Cash Concentration Systems

Bulletin 3003R1
Published: March 2004
Content last reviewed: November 2010
ISBN: 0-7794-2164-7 (PDF)

Publication Archived

Notice to the reader: Capital Tax was fully eliminated on July 1, 2010. It was eliminated effective January 1, 2007 for Ontario corporations primarily engaged in manufacturing or resource activities.

This publication was archived and kept for historical purposes. Use caution when you refer to it, since it reflects the law in force at the time it was released and may no longer apply.


This bulletin updates Interpretation Bulletin 3003R dated March 2004.

The bulletin sets out the policy of the Ontario Ministry of Finance regarding the capital tax treatment of loans and advances created through the operation of cash concentration systems. It is provided as a guide to taxpayers and is not intended as a substitute for the relevant legislation. Any references to legislation are to the provisions of the Corporations Tax Act (Ontario) (CTA) and its Regulations, unless otherwise noted. This bulletin is applicable for taxation years ending on or after December 31, 1997 and before January 1, 2009. For taxation years ending after December 31, 2008, taxable capital is determined in accordance with section 181.2 of the Income Tax Act (Canada) as provided by section 81 of the Taxation Act, 2007.


  1. Generally, a cash concentration system is a system by which a group of related corporations conducts its banking business through one group bank account in order to optimize cash management for all of the corporations together. The system operates through the use of a group concentration bank account, individual current operating accounts and mirror accounts.


  1. The group concentration account, which is usually maintained by and in the name of the parent corporation, is a consolidation of the transactions in the current operating accounts of all of the individual corporations in the related group. Transfers to and from the group concentration account are usually done at the end of each business day in order to eliminate any cash or overdraft balances in each corporation. These transfers are facilitated through the use of mirror accounts.
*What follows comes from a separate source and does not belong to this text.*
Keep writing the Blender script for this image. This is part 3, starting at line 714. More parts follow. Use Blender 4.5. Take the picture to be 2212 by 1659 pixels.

Inclusion in Paidup Capital

  1. When a transfer is made under a cash concentration system, which results in a liability to a related corporation, the ministry requires that loan or advance payable to be included in paid-up capital.

Eligible Investment Claim

  1. When a corporation makes a transfer under a cash concentration system which results in a receivable from another related corporation, the ministry will allow the corporation to claim that loan or advance receivable as an eligible investment for purposes of the investment allowance, provided that it meets the requirements discussed in Interpretation Bulletin 3015R and all of the following conditions are met:
    • the transfer to and from the group concentration account creates legally effective rights and obligations
    • the banking agreement states that the parent corporation is the owner of the group concentration account and is also responsible for the net overdraft position in that account, and
    • both of the corporations have recorded the transfer in their financial statements and books and records of account.